«Il mio unico partito è il patrimonio dei valori civili radicati nel cristianesimo. Ho richiamato l’attenzione verso tutte le forme di povertà, dalla disabilità alla disoccupazione, dalla marginalità al mondo giovanile alla deriva. Sono valori irrinunciabili. Non me la sento di dire votate chiunque, ma votate chi segue questi valori. Da pastore, ho il dovere di illuminare la coscienza dei fedeli e aiutarli a fare discernimento quando andranno a votare».
Il vescovo di Verona, mons. Giuseppe Zenti (75 anni, nella foto in alto) spiega i motivi che lo hanno spinto a scrivere la lettera inviata il 18 giugno scorso ai sacerdoti della diocesi in vista dei ballottaggi per le elezioni amministrative in programma domenica prossima tra Damiano Tommasi, ex calciatore ed ex presidente dell'Assocalciatori, candidato per il centrosinistra, che al primo turno ha ottenuto il 39,7% dei voti, e il sindaco uscente Federico Sboarina, sostenuto da Lega e Fratelli d’Italia, che ha preso il 32,7%.
I media si sono concentrati su un passaggio della missiva in cui richiama i sacerdoti ad aiutare “i fedeli a individuare quali sensibilità e attenzioni sono riservate alla famiglia voluta da Dio e non alterata dall'ideologia del gender, al tema dell'aborto e dell'eutanasia”.
«L’ideologia del gender è stigmatizzata da papa Francesco al paragrafo 56 di Amoris Laetitia. Lo ricordo perché il Corriere ha scritto che io su questo tema non sarei in linea con il Papa. Non ho niente contro nessuno ma ribadisco che i valori sono valori e la famiglia formata da maschio e femmina non può essere alterata dall’ideologia del gender. Nella lettera ho parlato anche delle scuole cattoliche, a cominciare da quelle dell’infanzia; dell’accoglienza responsabile dei migranti; del rispetto della vita umana dal grembo della madre fino all’ultimo respiro naturale. Queste sono le aree di una civiltà dalle radici cristiane. Solo una coscienza illuminata è davvero libera; libera persino di scegliere ciò che contrasta la coscienza stessa».

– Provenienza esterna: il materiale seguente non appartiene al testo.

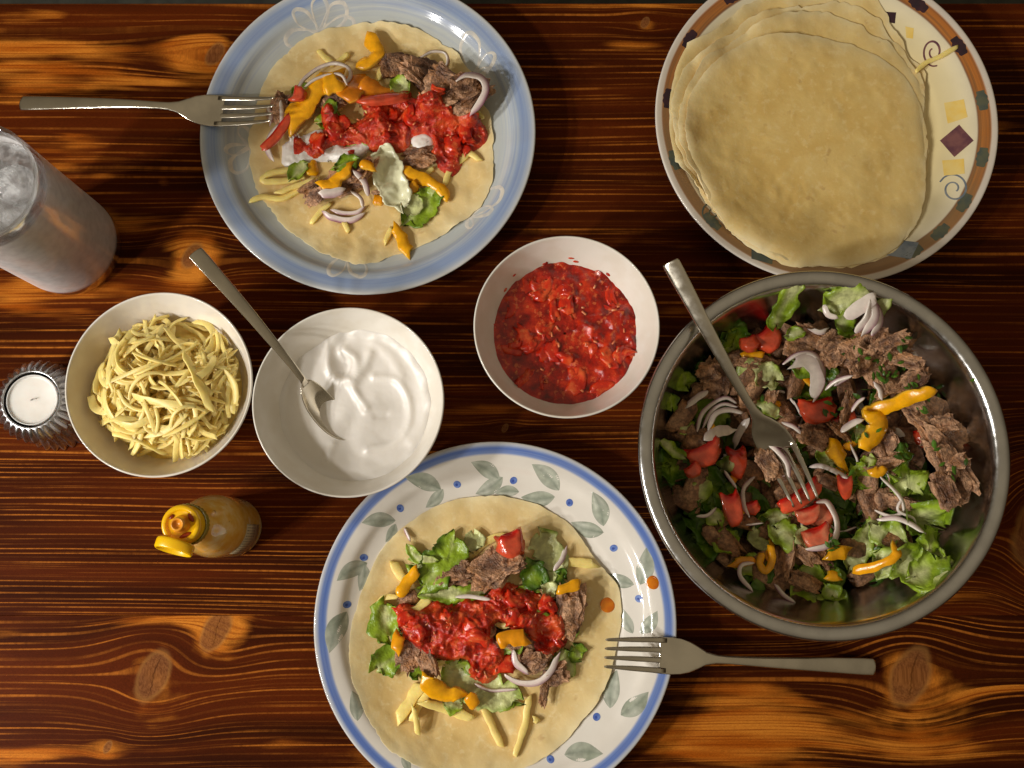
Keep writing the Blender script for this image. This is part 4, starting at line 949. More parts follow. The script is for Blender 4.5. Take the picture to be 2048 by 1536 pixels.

Ma ce l’aveva in particolare con qualcuno dei candidati?
«No, ho parlato delle elezioni in generale. I due candidati che sono arrivati al ballottaggio sono entrambi cattolici, e io evidentemente non mi schiero con nessuno dei due. Invito la gente a guardare il programma e la cultura che viene proposta. I due candidati, ripeto, sono entrambi persone valide. I fedeli devono esaminare più attentamente l’area culturale da essi rappresentata e quali valori essa propone o mette in discussione».
Gli sfidanti al ballottaggio di domenica prossima a Verona: il sindaco uscente Federico Sboarina, 51 anni, (a sinistra), candidato del centrodestra, e l'ex calciatore Damiano Tommasi, 48, del centrosinistra
I sacerdoti come hanno reagito?
«Molti hanno approvato, qualcuno si è detto indispettito. Chiedo ai miei preti di non farsi voce di parteggiamenti. Siano tutti al di sopra delle parti, in ogni tornata elettorale, di qualsiasi genere. Il vescovo avrà il diritto e il dovere di illuminare le coscienze o no? Lo rifarei e lo farò ancora, fino a quando sono sulla cattedra di San Zeno. Prego anche per chi mi critica e prego anche, come ho scritto questa settimana in un articolo sul settimanale della diocesi, Verona fedele, che quello che ho scritto non sia oggetto di contestazione, immotivata, ma semmai di dialogo tra tutti, e anche con me».
È pentito della lettera che ha scritto?
«No, farei volentieri anche un dibattito pubblico o in Tv, purché mi lascino parlare ed esporre le mie argomentazioni».
Qual è l’urgenza più grande in questo momento?
«La famiglia, messa in crisi anche qui a Verona. La questione familiare è civile e laica non cattolica, va difesa in quanto famiglia perché è alla base del vivere civile. Poi per quanto riguarda altre questioni come il gender si possono affrontare con le leggi, purché non si identifichi la famiglia con il gender come se fosse l’unica possibile. Questo è anti democratico. Io, ribadisco, sono disponibile a confrontarmi con tutti».